Untitled

2019 - Textile (Textile)

147.32 x 68.58 cm

Alicia Henry


Out of simple materials, Alicia Henry creates enigmatic, somewhat troubled characters, which reveal her interest in the complexities and the contradictions surrounding familial relationships. The artist probes societal differences and how these variations affect individual and group responses to themes of beauty, the body, and broader issues of identity. Untitled explores these themes and addresses the processes through which women navigate such issues. Henry begins each sculpture by making preparatory drawings in her home studio. After completing her sketches, she begins working across an array of materials, including cotton, felt, leather, canvas, cotton, wool, linen, plastic to name a few. The choice of material will change according to which medium Henry deems best suited to the work at hand; her treatment of these materials lends the work its emotive quality. Untitled is a sculptural blend of textiles, acrylic, and paper that renders a highly tactile object. Drooped or empty sockets replace eyes, limbs feature voids, and faces are visibly sutured, absent, or lacking expression—alluding to physical pain and psychological trauma. At the same time, these figures generate deliberate presence moving the eye across the figure through formal exercises in color, line, and material. The figure is obscured by these layers of patterned and textured materials, creating a character that is expressive through more than their face alone. The artist once read that the state of being Black in is akin to being a Cold War spy—the ever-shifting loyalties; the constant heightened awareness of your surroundings; the palpable threat of violence from the enemy (which may or may not be your own state); the coded speech. Henry’s figure orients the viewer towards this sense of constant practiced deceptions, the masks worn for so long that the distinction between who one is and who one pretends to be ceases to exist.

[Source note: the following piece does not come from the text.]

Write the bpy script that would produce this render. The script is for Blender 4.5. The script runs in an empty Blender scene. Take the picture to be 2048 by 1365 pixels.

Alicia Henry creates work that departs from Western ideas of portraiture, which denote a likeness or a construction of a subject. Instead, Henry’s figurative sculptures foreground the human figure in isolation, exploring metaphorical and formal connections between visibility and identity. Henry’s depictions of unidentifiable individuals are based on a range of composite references including but not limited by her own memories, African masks, paper-dolls, European clowning traditions, American minstrelsy and everyday life and events. Henry employs various techniques to make her representations including painting, collage, needlework, and leather tanning.